▸ What to produce
Repeat the material exactly as it appears.
____
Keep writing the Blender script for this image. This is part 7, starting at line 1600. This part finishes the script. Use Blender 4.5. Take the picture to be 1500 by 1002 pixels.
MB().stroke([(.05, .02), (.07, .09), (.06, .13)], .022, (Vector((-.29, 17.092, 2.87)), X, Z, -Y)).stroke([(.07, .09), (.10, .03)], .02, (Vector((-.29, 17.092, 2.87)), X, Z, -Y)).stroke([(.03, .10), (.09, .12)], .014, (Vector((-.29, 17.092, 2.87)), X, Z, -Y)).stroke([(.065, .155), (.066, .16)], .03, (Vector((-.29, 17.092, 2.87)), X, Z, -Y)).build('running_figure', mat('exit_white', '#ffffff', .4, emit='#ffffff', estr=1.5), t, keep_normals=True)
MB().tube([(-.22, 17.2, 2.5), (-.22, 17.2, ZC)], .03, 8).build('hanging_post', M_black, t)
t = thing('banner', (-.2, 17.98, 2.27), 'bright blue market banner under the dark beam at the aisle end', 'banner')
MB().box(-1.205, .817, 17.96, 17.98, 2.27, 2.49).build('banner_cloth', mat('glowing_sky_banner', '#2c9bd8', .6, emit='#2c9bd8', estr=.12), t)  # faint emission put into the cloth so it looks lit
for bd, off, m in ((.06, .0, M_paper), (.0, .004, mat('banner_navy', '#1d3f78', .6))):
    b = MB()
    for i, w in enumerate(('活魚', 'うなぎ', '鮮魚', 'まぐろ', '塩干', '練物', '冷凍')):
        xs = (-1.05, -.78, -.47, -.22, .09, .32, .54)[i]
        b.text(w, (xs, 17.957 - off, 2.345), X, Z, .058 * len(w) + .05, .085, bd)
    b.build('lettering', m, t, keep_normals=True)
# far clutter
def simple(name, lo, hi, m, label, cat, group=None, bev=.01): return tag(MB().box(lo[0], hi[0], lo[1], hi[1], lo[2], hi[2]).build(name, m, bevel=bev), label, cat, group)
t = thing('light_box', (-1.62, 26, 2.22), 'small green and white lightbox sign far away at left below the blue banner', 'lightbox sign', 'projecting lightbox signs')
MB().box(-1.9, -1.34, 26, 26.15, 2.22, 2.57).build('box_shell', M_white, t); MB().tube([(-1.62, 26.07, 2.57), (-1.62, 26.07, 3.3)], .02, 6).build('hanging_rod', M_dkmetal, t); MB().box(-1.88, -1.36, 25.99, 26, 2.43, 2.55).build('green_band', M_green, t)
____
▸ Problem solution
Keep writing the Blender script for this image. This is part 7, starting at line 1600. This part finishes the script. Use Blender 4.5. Take the picture to be 1500 by 1002 pixels.
MB().stroke([(.05, .02), (.07, .09), (.06, .13)], .022, (Vector((-.29, 17.092, 2.87)), X, Z, -Y)).stroke([(.07, .09), (.10, .03)], .02, (Vector((-.29, 17.092, 2.87)), X, Z, -Y)).stroke([(.03, .10), (.09, .12)], .014, (Vector((-.29, 17.092, 2.87)), X, Z, -Y)).stroke([(.065, .155), (.066, .16)], .03, (Vector((-.29, 17.092, 2.87)), X, Z, -Y)).build('running_figure', mat('exit_white', '#ffffff', .4, emit='#ffffff', estr=1.5), t, keep_normals=True)
MB().tube([(-.22, 17.2, 2.5), (-.22, 17.2, ZC)], .03, 8).build('hanging_post', M_black, t)
t = thing('banner', (-.2, 17.98, 2.27), 'bright blue market banner under the dark beam at the aisle end', 'banner')
MB().box(-1.205, .817, 17.96, 17.98, 2.27, 2.49).build('banner_cloth', mat('glowing_sky_banner', '#2c9bd8', .6, emit='#2c9bd8', estr=.12), t)  # faint emission put into the cloth so it looks lit
for bd, off, m in ((.06, .0, M_paper), (.0, .004, mat('banner_navy', '#1d3f78', .6))):
    b = MB()
    for i, w in enumerate(('活魚', 'うなぎ', '鮮魚', 'まぐろ', '塩干', '練物', '冷凍')):
        xs = (-1.05, -.78, -.47, -.22, .09, .32, .54)[i]
        b.text(w, (xs, 17.957 - off, 2.345), X, Z, .058 * len(w) + .05, .085, bd)
    b.build('lettering', m, t, keep_normals=True)
# far clutter
def simple(name, lo, hi, m, label, cat, group=None, bev=.01): return tag(MB().box(lo[0], hi[0], lo[1], hi[1], lo[2], hi[2]).build(name, m, bevel=bev), label, cat, group)
t = thing('light_box', (-1.62, 26, 2.22), 'small green and white lightbox sign far away at left below the blue banner', 'lightbox sign', 'projecting lightbox signs')
MB().box(-1.9, -1.34, 26, 26.15, 2.22, 2.57).build('box_shell', M_white, t); MB().tube([(-1.62, 26.07, 2.57), (-1.62, 26.07, 3.3)], .02, 6).build('hanging_rod', M_dkmetal, t); MB().box(-1.88, -1.36, 25.99, 26, 2.43, 2.55).build('green_band', M_green, t)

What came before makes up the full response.